ECB: Lower for longer 2.0 – ING

The Eurozone economy has not changed since the September ECB meeting and even though the results of the German elections have somewhat dampened the eu(ro)phoria of the summer months, survey indicators still point to a continuation of the recovery well into 2018.

Key Quotes

“As inflation (expectations) remain low and clearly below the ECB’s preferred 2% level, strong growth will be essential for the ECB to publicly announce details of its tapering of QE for 2018 next week.”

What this means for markets?

FX market: One-off move in EUR/USD higher followed by range trading

We look for a knee jerk reaction in EUR/USD higher, potentially testing the 1.20 level in response to the expected cut in QE from €60bn to €25bn per month. Yet the lower for longer QE anchoring the scale of Bund sell-off and Italian elections in early 2018, suggest only ‘one-off’ EUR/USD upside. We look for the cross to range-trade in coming months and only spike higher in 2Q18 once Italian election risk passes.

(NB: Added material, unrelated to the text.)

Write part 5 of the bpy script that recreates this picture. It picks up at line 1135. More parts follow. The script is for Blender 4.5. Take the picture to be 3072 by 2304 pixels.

Bond market: Controlled/muted sell-off and steeper curve

We look for Bund curve steeping (2s10s and 5s10s) as the front-end and, to a moderate extent, the belly will benefit more from the forward rate guidance vs 10yr. While long-end rates should go higher, the relatively non-negligible cut in monthly purchases from €60bn to €25bn should be partly offset by the commitment to a 12m buying period. Moreover, following ECB officials’ comments, the lower for longer QE should not come as a complete surprise, limiting the extent of any sell-off.”

“Ideally, the ECB would like to announce tapering as noiselessly as possible, limiting any upward movement of interest rates and the euro to a bare minimum. This is why we expect the ECB to announce a ‘lower for longer’ tapering (as in December 2016), reducing the monthly QE purchases to €25bn and extending them until the end of 2018 at its next meeting on 26 October.”

“In addition, we expect Draghi to emphasise ‘sequencing’, ie, the fact the ECB will not raise interest rates before the end of QE.”